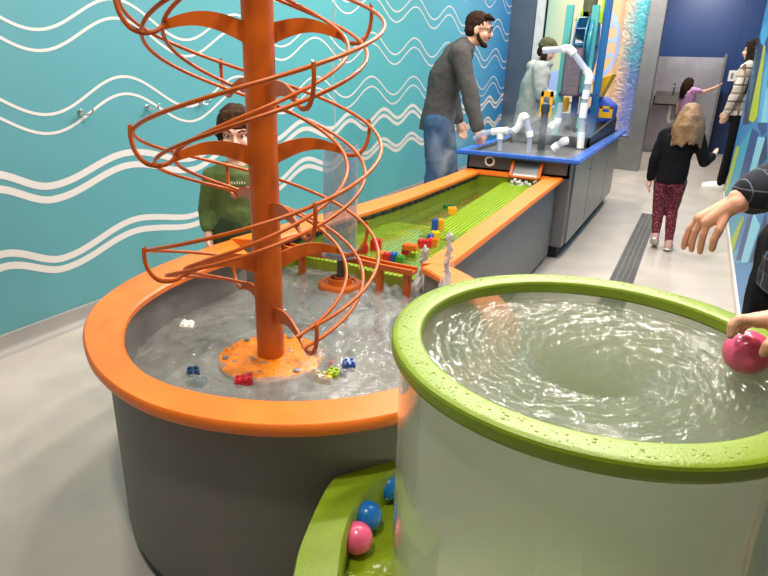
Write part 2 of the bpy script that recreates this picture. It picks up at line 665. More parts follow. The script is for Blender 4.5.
# right wall: straight shards of blue, teal and lime
cols = {'base': '2C7FB8', 'deep': '0F4683', 'sky': '46A3D0', 'pale': '7CC3DA', 'lime': 'AFC322', 'teal': '2FA3BC', 'navy': '123257'}
keys = list(cols)
RM = [pbr('right_wall_' + k, hexc(c), 0.4) for k, c in cols.items()]
b = MB()
Y0 = 2.35
b.box((WR, Y0, 0), (WR + 0.14, 8.0, CEIL))


def shard(px, key, lift=0.0012):
    pts = [atx(x, y, WR) for x, y in px]
    pts = [V((WR - lift, min(max(p.y, Y0), 8.0), min(max(p.z, 0.0), CEIL))) for p in pts]
    b.add(pts, [tuple(range(len(pts)))], keys.index(key))


z6 = lambda *p: [(700 + x / 4.12, 110 + y / 4.12) for x, y in p]
z5 = lambda *p: [(720 + x / 5.75, 20 + y / 5.75) for x, y in p]
z7 = lambda *p: [(675 + x / 5.484, 155 + y / 5.484) for x, y in p]
shard(z6((95, 355), (150, 150), (165, 150), (115, 330)), 'lime')
shard(z6((100, 360), (165, 150), (215, 70), (190, 190), (150, 330), (110, 420)), 'teal', 0.0010)
shard(z6((150, 330), (215, 75), (245, 95), (200, 260), (170, 340)), 'deep', 0.0014)
shard(z6((200, 270), (240, 110), (270, 115), (225, 270)), 'pale', 0.0016)
shard(z5((165, 576), (240, 215), (252, 140), (264, 150), (215, 560), (195, 590)), 'lime', 0.0018)
shard(z5((130, 600), (150, 370), (215, 110), (250, 140), (190, 500), (165, 600)), 'navy', 0.0009)
shard(z5((232, 130), (240, 60), (275, 0), (276, 90), (250, 150)), 'sky', 0.0012)
shard(z5((215, 590), (250, 330), (276, 230), (276, 330), (240, 590)), 'sky', 0.0012)
shard(z5((235, 590), (270, 380), (276, 400), (276, 590)), 'pale', 0.0013)
shard(z7((290, 510), (375, 330), (380, 350), (320, 530), (300, 565)), 'lime', 0.0018)
shard(z7((335, 576), (400, 340), (440, 310), (400, 470), (360, 576)), 'deep', 0.0013)
shard(z7((360, 590), (435, 310), (470, 390), (400, 590)), 'pale', 0.0016)
shard(z7((300, 600), (330, 520), (380, 500), (350, 600)), 'sky', 0.0010)
shard(z7((275, 480), (330, 330), (378, 330), (300, 500), (285, 540)), 'teal', 0.0008)
shard(z6((255, 130), (276, 100), (276, 200), (240, 240)), 'navy', 0.0012)
shard(z6((236, 60), (262, 0), (276, 10), (276, 90), (255, 110)), 'deep', 0.0011)
shard(z5((248, 100), (262, 40), (276, 60), (276, 200), (262, 170)), 'deep', 0.0010)
shard(z7((410, 590), (470, 400), (500, 300), (520, 590)), 'navy', 0.0011)
shard(z6((110, 420), (160, 340), (195, 300), (150, 420), (120, 470)), 'sky', 0.0012)
# thin diagonal hatch lines on the navy shard and above it
for i in range(14):
    y0 = 6.9 + i * 0.075
    z0 = 0.95 + i * 0.03
    b.add([(WR - 0.002, y0, z0), (WR - 0.002, y0 + 0.012, z0), (WR - 0.002, y0 + 0.35, z0 + 0.35), (WR - 0.002, y0 + 0.338, z0 + 0.35)], [(0, 1, 2, 3)], keys.index('pale'))
for i in range(7):
    y0 = 5.9 + i * 0.14
    b.add([(WR - 0.0022, y0, 0.3), (WR - 0.0022, y0 + 0.012, 0.3), (WR - 0.0022, y0 + 0.9, 0.78), (WR - 0.0022, y0 + 0.886, 0.78)], [(0, 1, 2, 3)], keys.index('pale'))
structure(b.build('wall_right', RM, smooth=None))
b = MB()
b.box((WR - 0.016, Y0, 0), (WR, 8.0, 0.06), bevel=0.004)
structure(b.build('baseboard_right', pbr('pale_cove_base', hexc('CFCBC4'), 0.4)))

# end of the left wall: dark steel panel, then the painted backdrop with its steel column
b = MB()
b.box((WX - 0.12, 9.2, 0), (-2.34, 9.34, CEIL))
structure(b.build('wall_steel_return', M['steel_dark'], smooth=None))
b = MB()
b.box((-2.335, 9.22, 0), (-2.23, 9.34, CEIL), bevel=0.01)
structure(b.build('trim_1', pbr('pale_trim', hexc('C9CCCB'), 0.4, var=0.1)))

m, t, bs = nt('backdrop_mural')
n, L = t.nodes, t.links
tc = n.new('ShaderNodeTexCoord')
sp = n.new('ShaderNodeSeparateXYZ')
L.new(tc.outputs['Object'], sp.inputs[0])
nz = n.new('ShaderNodeTexNoise')
nz.inputs['Scale'].default_value = 2.2
nz.inputs['Detail'].default_value = 5
L.new(tc.outputs['Object'], nz.inputs['Vector'])
ad = n.new('ShaderNodeMath')
ad.operation = 'MULTIPLY_ADD'
ad.inputs[1].default_value = 0.35
L.new(nz.outputs['Fac'], ad.inputs[0])
L.new(sp.outputs[0], ad.inputs[2])
mr = n.new('ShaderNodeMapRange')
mr.inputs[1].default_value = -2.1
mr.inputs[2].default_value = -0.9
L.new(ad.outputs[0], mr.inputs[0])
cr = n.new('ShaderNodeValToRGB')
els = cr.color_ramp.elements
els[0].position, els[0].color = 0.0, rgba(hexc('A3C8B4'))
els[1].position, els[1].color = 1.0, rgba(hexc('D6AC8A'))
for p, c in ((0.2, 'C0C9A8'), (0.42, 'D2C0A2'), (0.62, 'DBB585'), (0.8, 'DBAE80')):
    e = els.new(p)
    e.color = rgba(hexc(c))
L.new(mr.outputs[0], cr.inputs[0])
L.new(cr.outputs[0], bs.inputs['Base Color'])
bs.inputs['Roughness'].default_value = 0.45
M['backdrop'] = m
b = MB()
b.box((-2.23, 9.46, 0), (-0.7, 9.6, CEIL))
pw = pbr('mural_periwinkle', hexc('9DB6E8'), 0.45)
cx, cz, R0, R1 = -1.47, 1.67, 0.40, 0.47


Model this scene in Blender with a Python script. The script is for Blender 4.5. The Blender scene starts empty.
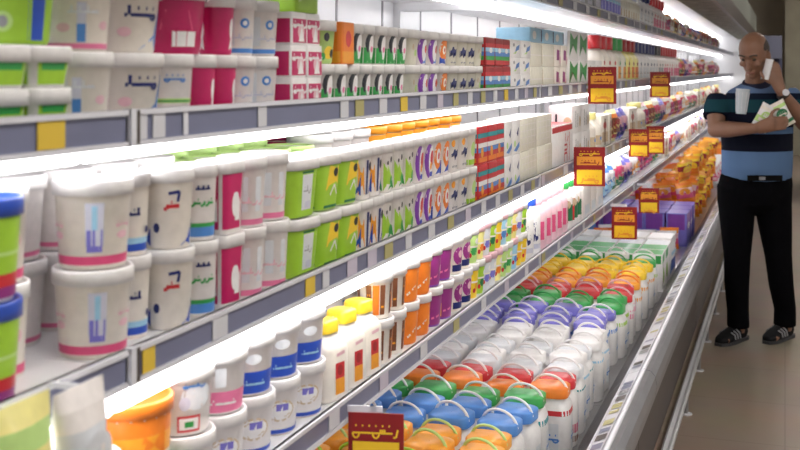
import bpy, bmesh, math, random
from mathutils import Vector, Matrix
rnd = random.Random(7)
sc = bpy.context.scene
COL = sc.collection
PI = math.pi

# ---------------------------------------------------------------- camera, world, exposure
TH = math.radians(19.29)
CAMZ = 1.55
cd = bpy.data.cameras.new('camera'); cam = bpy.data.objects.new('camera', cd); COL.objects.link(cam)
cam.location = (0, 0, CAMZ); cam.rotation_euler = (PI / 2, 0, TH)
cd.sensor_width = 36; cd.lens = 49.5; cd.shift_y = -155 / 800; cd.clip_start = .05
cd.dof.use_dof = True; cd.dof.focus_distance = 3.3; cd.dof.aperture_fstop = 7.0
sc.camera = cam
sc.view_settings.view_transform = 'Standard'; sc.view_settings.look = 'None'
sc.view_settings.gamma = 1; sc.view_settings.use_curve_mapping = False
sc.view_settings.exposure = 0.45
w = bpy.data.worlds.new('store_air'); sc.world = w; w.use_nodes = True
w.node_tree.nodes['Background'].inputs[0].default_value = (1, .97, .93, 1)
w.node_tree.nodes['Background'].inputs[1].default_value = .32

LAMP = 6.5       # shelf lamps
CEIL = 24.0       # unseen ceiling lamps, added for fill light

# ---------------------------------------------------------------- materials
MATS = {}
def mat(name, col, rough=.45, metal=0., emit=0., noise=.0, nscale=20, spec=.5, trans=0., alpha=1., coat=0.):
    if name in MATS: return MATS[name]
    m = bpy.data.materials.new(name); m.use_nodes = True; MATS[name] = m
    nt = m.node_tree; b = nt.nodes['Principled BSDF']
    b.inputs['Base Color'].default_value = (*col, 1); b.inputs['Roughness'].default_value = rough
    b.inputs['Metallic'].default_value = metal; b.inputs['Specular IOR Level'].default_value = spec
    b.inputs['Coat Weight'].default_value = coat
    if trans: b.inputs['Transmission Weight'].default_value = trans
    if alpha < 1: b.inputs['Alpha'].default_value = alpha
    if emit:
        b.inputs['Emission Color'].default_value = (*col, 1); b.inputs['Emission Strength'].default_value = emit
    if noise:
        tc = nt.nodes.new('ShaderNodeTexCoord'); n = nt.nodes.new('ShaderNodeTexNoise'); r = nt.nodes.new('ShaderNodeValToRGB')
        n.inputs['Scale'].default_value = nscale; n.inputs['Detail'].default_value = 4
        nt.links.new(tc.outputs['Object'], n.inputs['Vector']); nt.links.new(n.outputs['Fac'], r.inputs['Fac'])
        r.color_ramp.elements[0].position = .3; r.color_ramp.elements[1].position = .7
        r.color_ramp.elements[0].color = (*[c * (1 - noise) for c in col], 1)
        r.color_ramp.elements[1].color = (*[min(1, c * (1 + noise)) for c in col], 1)
        nt.links.new(r.outputs['Color'], b.inputs['Base Color'])
    return m
PAL = dict(white=(.86, .84, .84), cream=(.80, .77, .66), ivory=(.88, .82, .74), paper=(.87, .82, .80), pale=(.72, .74, .78), lav=(.62, .62, .74),
    red=(.62, .03, .04), dred=(.36, .015, .02), magenta=(.55, .012, .12), pink=(.80, .20, .38), lpink=(.82, .52, .58), rose=(.72, .08, .22),
    blue=(.02, .08, .50), navy=(.012, .02, .14), mid=(.08, .25, .65), sky=(.35, .62, .82), teal=(.02, .30, .34), aqua=(.35, .70, .70),
    green=(.04, .36, .08), dgreen=(.01, .17, .06), lime=(.36, .62, .04), lgreen=(.52, .74, .25), yellow=(.90, .62, .03), lyellow=(.88, .80, .30),
    orange=(.85, .22, .02), amber=(.88, .36, .03), purple=(.22, .05, .40), plum=(.30, .03, .22), violet=(.20, .18, .62), brown=(.20, .07, .03),
    black=(.015, .015, .025), grey=(.35, .35, .38), tan=(.62, .48, .32), skin=(.75, .45, .33))
def P(n): return mat('print_' + n, PAL[n], .38, noise=.05, nscale=60, coat=.15)

# ---------------------------------------------------------------- mesh helpers
def link(name, me, parent=None, loc=(0, 0, 0), rot=(0, 0, 0)):
    o = bpy.data.objects.new(name, me); COL.objects.link(o)
    if parent: o.parent = parent
    o.location = loc; o.rotation_euler = rot
    return o
def tag(o, label=None, cat=None, group=None, kind=None):
    if label: o['label'] = label
    if cat: o['category'] = cat
    if group: o['group'] = group
    if kind: o['kind'] = kind
    return o
class MB:
    """collects geometry for one mesh"""
    def __init__(s): s.v = []; s.f = []; s.m = []; s.mats = []; s.sm = []
    def mi(s, m):
        if isinstance(m, str): m = P(m)
        if m not in s.mats: s.mats.append(m)
        return s.mats.index(m)
    def add(s, vs, fs, m, smooth=False):
        b = len(s.v); i = s.mi(m); s.v += [tuple(x) for x in vs]
        for f in fs: s.f.append([b + k for k in f]); s.m.append(i); s.sm.append(smooth)
    def box(s, x0, x1, y0, y1, z0, z1, m, M=None):
        vs = [Vector((x, y, z)) for z in (z0, z1) for y in (y0, y1) for x in (x0, x1)]
        if M: vs = [M @ v for v in vs]
        s.add(vs, [(0, 2, 3, 1), (4, 5, 7, 6), (0, 1, 5, 4), (2, 6, 7, 3), (0, 4, 6, 2), (1, 3, 7, 5)], m)
    def tube(s, pts, r, m, n=8, cap=True, flat=1.0):
        pts = [Vector(p) for p in pts]; rings = []; up = None
        for i, p in enumerate(pts):
            t = (pts[min(i + 1, len(pts) - 1)] - pts[max(i - 1, 0)]).normalized()
            if up is None: up = Vector((0, 0, 1)) if abs(t.z) < .9 else Vector((0, 1, 0))
            a = t.cross(up).normalized(); b = a.cross(t).normalized(); up = b
            rr = r[i] if isinstance(r, (list, tuple)) else r
            rings.append([p + a * rr * math.cos(2 * PI * k / n) + b * rr * flat * math.sin(2 * PI * k / n) for k in range(n)])
        s.rings(rings, m, cap)
    def rings(s, rings, m, cap=True, smooth=True):
        n = len(rings[0]); vs = [v for r in rings for v in r]; fs = []
        for i in range(len(rings) - 1):
            for k in range(n):
                fs.append((i * n + k, i * n + (k + 1) % n, (i + 1) * n + (k + 1) % n, (i + 1) * n + k))
        s.add(vs, fs, m, smooth)
        if cap:
            s.add(rings[0], [tuple(range(n))[::-1]], m); s.add(rings[-1], [tuple(range(n))], m)
    def mesh(s, name):
        me = bpy.data.meshes.new(name); me.from_pydata(s.v, [], s.f)
        for m in s.mats: me.materials.append(m)
        me.polygons.foreach_set('material_index', s.m); me.polygons.foreach_set('use_smooth', s.sm); me.update()
        return me
    def build(s, name, parent=None, loc=(0, 0, 0), rot=(0, 0, 0)):
        return link(name, s.mesh(name), parent, loc, rot)
def empty(name, loc, rz=0):
    o = bpy.data.objects.new(name, None); COL.objects.link(o); o.empty_display_size = .05
    o.location = loc; o.rotation_euler = (0, 0, rz); return o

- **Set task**
Without the pictures, repeat the entries above line by line, from the first through the one that contains "b.add(pts, [tuple(range(len(pts)))], keys.index(key))", both ends included.

- **Reply**
Write part 2 of the bpy script that recreates this picture. It picks up at line 665. More parts follow. The script is for Blender 4.5.
# right wall: straight shards of blue, teal and lime
cols = {'base': '2C7FB8', 'deep': '0F4683', 'sky': '46A3D0', 'pale': '7CC3DA', 'lime': 'AFC322', 'teal': '2FA3BC', 'navy': '123257'}
keys = list(cols)
RM = [pbr('right_wall_' + k, hexc(c), 0.4) for k, c in cols.items()]
b = MB()
Y0 = 2.35
b.box((WR, Y0, 0), (WR + 0.14, 8.0, CEIL))


def shard(px, key, lift=0.0012):
    pts = [atx(x, y, WR) for x, y in px]
    pts = [V((WR - lift, min(max(p.y, Y0), 8.0), min(max(p.z, 0.0), CEIL))) for p in pts]
    b.add(pts, [tuple(range(len(pts)))], keys.index(key))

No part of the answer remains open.